Scene of the crime: the character of place

Location, location, location. The mantra isn’t just for real estate agents. Writers have long known that a place works better as character than background. NPR does, too, which makes the radio program “Crime in the City” a delight for tourists of murder and mayhem.

The long-running summer series features well-known authors and their beats—George Pelecanos’ Washington, D.C., Walter Mosley’s L.A.—as well as writers exploring smaller cities and towns—Archer Mayor and Brattleboro, Vt., Julia Keller’s fictional town in West Virginia.

“Crime in the City” also gives armchair detectives a travelogue of international cities—Mary Lou Longworth in Aix-en-Provence, Ann Cleeves in the Shetland Islands, Richard Crompton in Nairobi, Paco Ignacio Taibo II in Mexico City.

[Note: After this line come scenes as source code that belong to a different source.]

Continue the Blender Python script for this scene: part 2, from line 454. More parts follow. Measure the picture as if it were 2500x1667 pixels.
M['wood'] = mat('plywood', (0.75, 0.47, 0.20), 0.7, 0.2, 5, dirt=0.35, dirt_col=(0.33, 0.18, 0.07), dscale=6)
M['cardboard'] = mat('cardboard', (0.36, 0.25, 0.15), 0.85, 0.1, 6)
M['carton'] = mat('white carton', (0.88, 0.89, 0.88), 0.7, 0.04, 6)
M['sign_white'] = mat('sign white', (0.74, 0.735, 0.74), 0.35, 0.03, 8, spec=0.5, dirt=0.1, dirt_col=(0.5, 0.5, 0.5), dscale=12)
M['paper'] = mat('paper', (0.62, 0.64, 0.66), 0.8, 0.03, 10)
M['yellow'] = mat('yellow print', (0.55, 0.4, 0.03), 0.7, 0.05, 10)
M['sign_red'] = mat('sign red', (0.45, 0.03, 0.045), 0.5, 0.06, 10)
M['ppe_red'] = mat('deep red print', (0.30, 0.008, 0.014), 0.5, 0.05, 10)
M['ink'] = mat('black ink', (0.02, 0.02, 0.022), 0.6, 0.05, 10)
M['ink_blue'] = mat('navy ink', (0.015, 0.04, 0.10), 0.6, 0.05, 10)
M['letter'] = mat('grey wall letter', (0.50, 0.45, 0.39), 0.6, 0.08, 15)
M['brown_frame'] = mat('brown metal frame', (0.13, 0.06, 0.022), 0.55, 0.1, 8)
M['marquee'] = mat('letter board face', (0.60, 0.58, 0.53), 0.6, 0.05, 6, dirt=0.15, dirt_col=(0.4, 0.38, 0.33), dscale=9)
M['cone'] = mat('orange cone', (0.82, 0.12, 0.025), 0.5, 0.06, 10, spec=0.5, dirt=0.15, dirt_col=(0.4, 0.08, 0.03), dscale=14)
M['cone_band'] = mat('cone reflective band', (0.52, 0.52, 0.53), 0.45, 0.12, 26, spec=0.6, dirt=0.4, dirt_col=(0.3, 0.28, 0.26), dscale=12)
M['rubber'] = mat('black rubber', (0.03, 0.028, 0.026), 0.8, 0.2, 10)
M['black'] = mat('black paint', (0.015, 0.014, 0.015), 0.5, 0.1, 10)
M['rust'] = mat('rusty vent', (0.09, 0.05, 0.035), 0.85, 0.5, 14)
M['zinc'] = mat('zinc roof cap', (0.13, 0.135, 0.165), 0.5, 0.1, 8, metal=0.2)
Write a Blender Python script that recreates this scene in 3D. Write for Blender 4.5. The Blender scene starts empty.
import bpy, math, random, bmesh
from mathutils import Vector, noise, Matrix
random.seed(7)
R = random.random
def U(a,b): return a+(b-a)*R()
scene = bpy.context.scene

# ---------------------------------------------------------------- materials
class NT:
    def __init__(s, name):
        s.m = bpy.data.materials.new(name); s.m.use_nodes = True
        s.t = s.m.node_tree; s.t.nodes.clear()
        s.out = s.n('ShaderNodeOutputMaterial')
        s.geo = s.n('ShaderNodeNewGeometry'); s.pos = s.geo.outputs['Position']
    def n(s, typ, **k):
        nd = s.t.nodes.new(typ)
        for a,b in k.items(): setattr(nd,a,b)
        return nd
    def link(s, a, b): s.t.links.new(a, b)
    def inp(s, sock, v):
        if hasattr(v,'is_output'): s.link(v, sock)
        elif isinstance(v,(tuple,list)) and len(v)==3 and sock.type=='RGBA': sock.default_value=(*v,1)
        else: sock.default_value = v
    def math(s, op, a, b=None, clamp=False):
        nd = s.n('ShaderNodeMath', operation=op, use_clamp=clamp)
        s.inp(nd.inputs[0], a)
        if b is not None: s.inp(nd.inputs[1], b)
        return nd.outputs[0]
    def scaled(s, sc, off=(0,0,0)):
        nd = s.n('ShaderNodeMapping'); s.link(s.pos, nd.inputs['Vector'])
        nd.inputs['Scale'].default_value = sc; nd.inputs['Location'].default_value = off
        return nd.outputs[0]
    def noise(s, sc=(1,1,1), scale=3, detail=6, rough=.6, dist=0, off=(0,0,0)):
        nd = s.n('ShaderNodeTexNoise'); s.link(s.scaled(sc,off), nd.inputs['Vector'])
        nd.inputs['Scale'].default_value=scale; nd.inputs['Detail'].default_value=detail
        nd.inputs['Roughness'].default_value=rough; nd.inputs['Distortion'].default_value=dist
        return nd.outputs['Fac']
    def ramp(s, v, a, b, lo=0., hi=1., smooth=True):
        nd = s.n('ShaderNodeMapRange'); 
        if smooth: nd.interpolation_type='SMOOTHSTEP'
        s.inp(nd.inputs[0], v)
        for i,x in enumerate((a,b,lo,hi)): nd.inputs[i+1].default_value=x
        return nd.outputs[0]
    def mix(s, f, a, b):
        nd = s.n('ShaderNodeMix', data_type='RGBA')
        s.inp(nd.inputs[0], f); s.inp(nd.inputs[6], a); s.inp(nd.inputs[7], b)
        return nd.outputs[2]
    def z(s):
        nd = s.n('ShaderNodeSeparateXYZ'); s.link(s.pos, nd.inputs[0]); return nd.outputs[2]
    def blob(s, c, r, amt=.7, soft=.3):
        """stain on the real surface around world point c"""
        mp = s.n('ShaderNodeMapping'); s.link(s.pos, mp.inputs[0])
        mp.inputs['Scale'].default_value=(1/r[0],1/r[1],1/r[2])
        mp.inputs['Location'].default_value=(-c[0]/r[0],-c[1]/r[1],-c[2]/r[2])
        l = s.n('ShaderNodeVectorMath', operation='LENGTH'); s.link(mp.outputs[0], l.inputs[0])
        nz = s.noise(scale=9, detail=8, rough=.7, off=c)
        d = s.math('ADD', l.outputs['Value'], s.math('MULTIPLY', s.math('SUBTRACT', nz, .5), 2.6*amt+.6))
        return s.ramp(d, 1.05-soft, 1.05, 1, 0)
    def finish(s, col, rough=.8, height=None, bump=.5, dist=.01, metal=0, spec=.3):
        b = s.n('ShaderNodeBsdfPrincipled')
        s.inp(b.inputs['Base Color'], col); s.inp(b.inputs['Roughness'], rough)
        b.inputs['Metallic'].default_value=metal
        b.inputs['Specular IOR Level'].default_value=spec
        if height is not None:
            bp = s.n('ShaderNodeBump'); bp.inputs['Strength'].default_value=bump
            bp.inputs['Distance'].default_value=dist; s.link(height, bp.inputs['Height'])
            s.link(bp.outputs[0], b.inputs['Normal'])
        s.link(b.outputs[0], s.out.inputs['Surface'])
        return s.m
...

Big or small, noisy or quiet, home or abroad, these locales illuminate both the authors and their characters in unexpected ways.

NPR’s correspondents intersperse the ambient sound of streets and cafes with the voices of police, shopkeepers and the writers themselves. As summer draws to an end in North America, the spots serve as a sweet treat for readers who like to investigate their favorite novelists. (In addition to the live broadcasts, the programs are available on the NPR website as downloadable MP3 files.)

As a reader or writer, what role do you think place can play in crime fiction?